Em 7 de junho, a ativista negra Jen Reid participou ativamente dos protestos do movimento Black Lives Matter, na cidade de Britol, na Inglaterra, onde mora. E ganhou notoriedade por ter subido no pedestal de onde acabara de ser tirada a estátua do comerciante de escravos do século XVII, Edward Colston, que, em seguida, foi jogada no rio pelos manifestantes (como contamos, aqui). De punho cerrado, numa postura altiva e olhar fixo, ela saudava o movimento Black Power. Foi muito fotografada, claro, e sua imagem correu o mundo.
Ao ver a foto no Instagram de Jen, o artista Marc Quinn imediatamente pensou em imortalizar o momento. “Ela já parecia uma escultura”, disse à Aindrea Emelife, do jornal britânico The Guardian. E procurou pela ativista, que aceitou logo a proposta, acertando todos os detalhes, inclusive sua colocação no pedestal que abrigara Colston por um século. Muito simbólico.
Com mais um detalhe: Quinn idealizou a obra – que chamou de Surge of Power: Onda de Poder, em tradução livre – como uma instalação temporária. Não queria depender de uma autorização oficial porque, certamente, não a teria.
Surpreendeu autoridades – que ainda não decidiram o que será feito no pedestal, em substituição à figura nefasta de Colston – e cidadãos, provocando reações variadas. Tanto ao vivo, como nas redes sociais.
Muita gente aprovou a nova estátua. Mas teve quem fizesse reflexões a cerca da importância histórica que deve caracterizar a figura que ocupar o pedestal, e que isso deveria ser melhor discutido por todos: moradores e governo. Outros refutaram a “decisão” completamente, chamando-a de um absurdo: “Quem é Jen?”. Mas claro que ninguém sabia ainda que a nova estátua estava ali por iniciativa de um artista engajado.
Poética, a escritora Aindrea Emelife, que acompanhou a colocação da estátua de Jen Reid no pedestal, relata sua emoção:
“É uma visão extraordinariamente poderosa, a luz da manhã refletindo na superfície lisa e negra da estátua, que acaba de ser colocada no rodapé. A sensação de triunfo no ar encontra um eco perfeito na pose de Reid. Esse punho se levantou e jogou no ar, exercendo energia no céu e lançando no éter a pressão psicológica do racismo sistêmico, pedindo ação e outros para ficarem com ela, conosco. Das bobinas de seu afro às rugas de sua pele enquanto ela aperta o punho, a emoção é potente e palpável”.

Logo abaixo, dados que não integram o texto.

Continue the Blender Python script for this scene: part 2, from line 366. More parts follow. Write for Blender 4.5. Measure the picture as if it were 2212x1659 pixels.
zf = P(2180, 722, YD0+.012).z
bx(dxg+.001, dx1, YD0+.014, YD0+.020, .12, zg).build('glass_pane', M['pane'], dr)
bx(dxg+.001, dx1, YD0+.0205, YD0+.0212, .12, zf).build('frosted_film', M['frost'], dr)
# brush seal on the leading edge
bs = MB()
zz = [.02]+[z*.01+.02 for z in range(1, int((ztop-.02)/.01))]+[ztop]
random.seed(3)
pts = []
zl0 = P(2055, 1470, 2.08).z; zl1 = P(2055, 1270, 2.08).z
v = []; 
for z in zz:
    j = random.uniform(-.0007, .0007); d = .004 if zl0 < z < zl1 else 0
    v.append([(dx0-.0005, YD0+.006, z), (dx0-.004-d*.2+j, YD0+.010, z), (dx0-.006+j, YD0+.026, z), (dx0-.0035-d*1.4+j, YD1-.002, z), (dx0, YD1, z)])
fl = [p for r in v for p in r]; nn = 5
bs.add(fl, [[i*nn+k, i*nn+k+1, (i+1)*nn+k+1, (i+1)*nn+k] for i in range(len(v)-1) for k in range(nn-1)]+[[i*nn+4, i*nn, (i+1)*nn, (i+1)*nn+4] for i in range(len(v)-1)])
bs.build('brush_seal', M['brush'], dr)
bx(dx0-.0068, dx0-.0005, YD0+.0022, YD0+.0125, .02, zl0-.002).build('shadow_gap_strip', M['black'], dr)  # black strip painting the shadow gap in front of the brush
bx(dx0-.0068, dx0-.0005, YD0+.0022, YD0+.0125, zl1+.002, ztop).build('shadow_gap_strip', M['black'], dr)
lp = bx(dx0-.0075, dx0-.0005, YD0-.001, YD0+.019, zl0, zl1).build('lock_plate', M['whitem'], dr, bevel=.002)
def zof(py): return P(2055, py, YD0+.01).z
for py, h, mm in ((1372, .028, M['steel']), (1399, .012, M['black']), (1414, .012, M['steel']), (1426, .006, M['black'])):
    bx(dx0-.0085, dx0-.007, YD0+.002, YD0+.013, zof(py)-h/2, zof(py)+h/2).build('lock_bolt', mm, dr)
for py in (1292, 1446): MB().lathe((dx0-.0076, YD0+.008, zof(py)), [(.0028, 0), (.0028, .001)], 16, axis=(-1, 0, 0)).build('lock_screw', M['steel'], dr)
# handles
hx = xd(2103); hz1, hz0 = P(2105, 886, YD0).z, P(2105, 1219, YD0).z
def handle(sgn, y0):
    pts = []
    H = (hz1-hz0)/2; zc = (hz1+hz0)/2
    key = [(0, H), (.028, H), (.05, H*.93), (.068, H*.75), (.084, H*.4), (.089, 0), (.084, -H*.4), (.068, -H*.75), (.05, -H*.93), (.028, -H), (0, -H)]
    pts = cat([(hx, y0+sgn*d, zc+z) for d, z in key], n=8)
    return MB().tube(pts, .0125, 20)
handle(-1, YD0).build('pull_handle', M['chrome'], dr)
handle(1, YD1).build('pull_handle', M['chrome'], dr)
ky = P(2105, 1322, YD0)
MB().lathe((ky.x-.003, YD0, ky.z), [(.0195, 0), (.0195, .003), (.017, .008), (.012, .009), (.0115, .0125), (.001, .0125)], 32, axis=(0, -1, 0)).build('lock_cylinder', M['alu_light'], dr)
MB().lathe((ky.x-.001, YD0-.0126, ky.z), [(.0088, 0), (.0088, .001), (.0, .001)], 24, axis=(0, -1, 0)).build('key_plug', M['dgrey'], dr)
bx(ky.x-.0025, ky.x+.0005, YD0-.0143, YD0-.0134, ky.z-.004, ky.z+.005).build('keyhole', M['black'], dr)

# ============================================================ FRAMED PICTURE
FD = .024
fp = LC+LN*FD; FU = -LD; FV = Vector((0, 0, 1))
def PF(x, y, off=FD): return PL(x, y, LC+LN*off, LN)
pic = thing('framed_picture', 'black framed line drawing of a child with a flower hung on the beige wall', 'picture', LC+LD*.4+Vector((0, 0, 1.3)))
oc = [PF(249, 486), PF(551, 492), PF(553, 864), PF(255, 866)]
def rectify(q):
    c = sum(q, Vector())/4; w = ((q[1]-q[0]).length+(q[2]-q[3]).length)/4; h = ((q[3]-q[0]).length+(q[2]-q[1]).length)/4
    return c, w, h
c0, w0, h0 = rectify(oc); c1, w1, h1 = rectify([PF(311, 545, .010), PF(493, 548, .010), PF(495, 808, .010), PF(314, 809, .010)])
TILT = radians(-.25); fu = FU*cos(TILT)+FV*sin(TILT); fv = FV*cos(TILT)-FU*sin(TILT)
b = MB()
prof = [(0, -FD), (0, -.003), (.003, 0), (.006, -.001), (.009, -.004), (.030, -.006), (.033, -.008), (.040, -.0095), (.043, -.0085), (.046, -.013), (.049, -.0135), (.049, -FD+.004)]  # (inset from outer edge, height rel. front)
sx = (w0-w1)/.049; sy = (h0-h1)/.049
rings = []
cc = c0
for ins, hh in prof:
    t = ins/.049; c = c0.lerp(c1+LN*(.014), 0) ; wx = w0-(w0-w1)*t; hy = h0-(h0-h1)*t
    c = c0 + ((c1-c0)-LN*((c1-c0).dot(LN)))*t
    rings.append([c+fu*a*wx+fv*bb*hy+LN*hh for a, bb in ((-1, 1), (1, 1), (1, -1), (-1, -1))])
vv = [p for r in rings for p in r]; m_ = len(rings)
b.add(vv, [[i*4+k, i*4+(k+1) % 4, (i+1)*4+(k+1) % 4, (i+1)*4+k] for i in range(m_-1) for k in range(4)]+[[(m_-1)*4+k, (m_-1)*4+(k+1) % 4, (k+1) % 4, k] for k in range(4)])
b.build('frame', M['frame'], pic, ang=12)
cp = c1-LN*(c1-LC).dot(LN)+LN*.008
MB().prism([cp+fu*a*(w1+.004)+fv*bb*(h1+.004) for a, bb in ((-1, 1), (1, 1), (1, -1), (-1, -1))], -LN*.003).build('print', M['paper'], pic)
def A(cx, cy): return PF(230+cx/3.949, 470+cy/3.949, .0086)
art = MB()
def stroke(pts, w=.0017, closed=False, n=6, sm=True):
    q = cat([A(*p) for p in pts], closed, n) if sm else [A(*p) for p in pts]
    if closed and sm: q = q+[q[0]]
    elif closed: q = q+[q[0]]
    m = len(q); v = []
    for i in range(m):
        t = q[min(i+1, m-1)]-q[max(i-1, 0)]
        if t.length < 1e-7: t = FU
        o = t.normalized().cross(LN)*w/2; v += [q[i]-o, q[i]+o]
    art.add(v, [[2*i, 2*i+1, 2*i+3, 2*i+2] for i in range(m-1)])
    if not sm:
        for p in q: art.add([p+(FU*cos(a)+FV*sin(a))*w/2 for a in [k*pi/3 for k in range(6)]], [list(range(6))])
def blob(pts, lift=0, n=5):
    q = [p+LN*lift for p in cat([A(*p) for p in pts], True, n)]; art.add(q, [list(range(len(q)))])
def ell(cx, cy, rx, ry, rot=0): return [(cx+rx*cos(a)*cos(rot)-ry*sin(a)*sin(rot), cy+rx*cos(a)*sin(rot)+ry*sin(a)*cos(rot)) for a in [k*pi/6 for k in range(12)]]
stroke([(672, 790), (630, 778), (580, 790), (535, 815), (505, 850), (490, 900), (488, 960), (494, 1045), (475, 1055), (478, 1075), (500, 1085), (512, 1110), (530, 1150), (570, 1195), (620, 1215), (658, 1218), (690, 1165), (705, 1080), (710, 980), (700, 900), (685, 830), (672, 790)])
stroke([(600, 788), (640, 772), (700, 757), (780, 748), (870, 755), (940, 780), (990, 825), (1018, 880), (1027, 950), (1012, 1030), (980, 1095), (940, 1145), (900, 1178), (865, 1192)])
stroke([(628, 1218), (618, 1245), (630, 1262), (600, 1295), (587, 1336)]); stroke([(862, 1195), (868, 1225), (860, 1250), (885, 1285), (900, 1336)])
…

Na base do pedestal, em referência ao movimentos Black Lives Matter (Vidas Negras Importam), foram deixados cartazes com palavras de ordem, protestos.

24 horas é pouco?
Se não fossem as redes sociais e a obsessão que a maioria das pessoas tem de fotografar tudo que vê pela frente com seus celulares – ainda mais se é interessante e inusitado, como neste caso – a instalação e sua remoção teriam ficado restritas aos moradores de Bristol.
Sim, foi uma pena! Mas o prefeito Marvin Rees agiu muito rápido e mandou tirar a “figura de Jen eternizada em resina preta” 24 horas depois de ter sido instalada com todo cuidado pela equipe de Quinn, durante a madrugada. Eles chegaram às 5 da manhã e levaram cerca de 10 minutos para colocar a nova estátua no pedestal. “Não havia permissão para isso”.
Mas, segundo relatos que encontrei na internet, os funcionários encarregados da missão também foram muito cuidadosos na retirada da obra do pedestal. Um deles chegou a orientar o colega para “não quebrar o vestido”.
Porta-voz do conselho da cidade de Bristol declarou que a estátua de Jen Reid ficará guardada “em um museu para que o artista a busque ou doe para nossa coleção”.
3D
Político, filantropo e mercador de escravos
A cidade de Bristol foi o principal porto de escravos da Inglaterra por estar numa posição privilegiada no Rio Avon. Era lá que vivia Edward Colston, conhecido e respeitado político, filantropo e um dos maiores mercadores de escravos do país, principalmente entre 1672 e 1689. Estima-se que ele tenha tirado da África cerca de 80 mil homens, mulheres e crianças.
Por isso, ganhou diversas homenagens, que persistem até hoje, exceto a estátua de bronze, que agora jaz no fundo do rio e que, segundo o prefeito, em algum momento, será recuperada e transportada para algum museu. “Não houve perda alguma, pois a estátua era uma afronta”, disse na ocasião das manifestações do movimento Black Lives Matter.
Mas a memória desse fascínora continua viva em uma avenida (que desemboca na praça onde está o pedestal polêmico), uma praça, escolas e a maior casa de espetáculos da cidade, batizadas com seu nome. Inaceitável!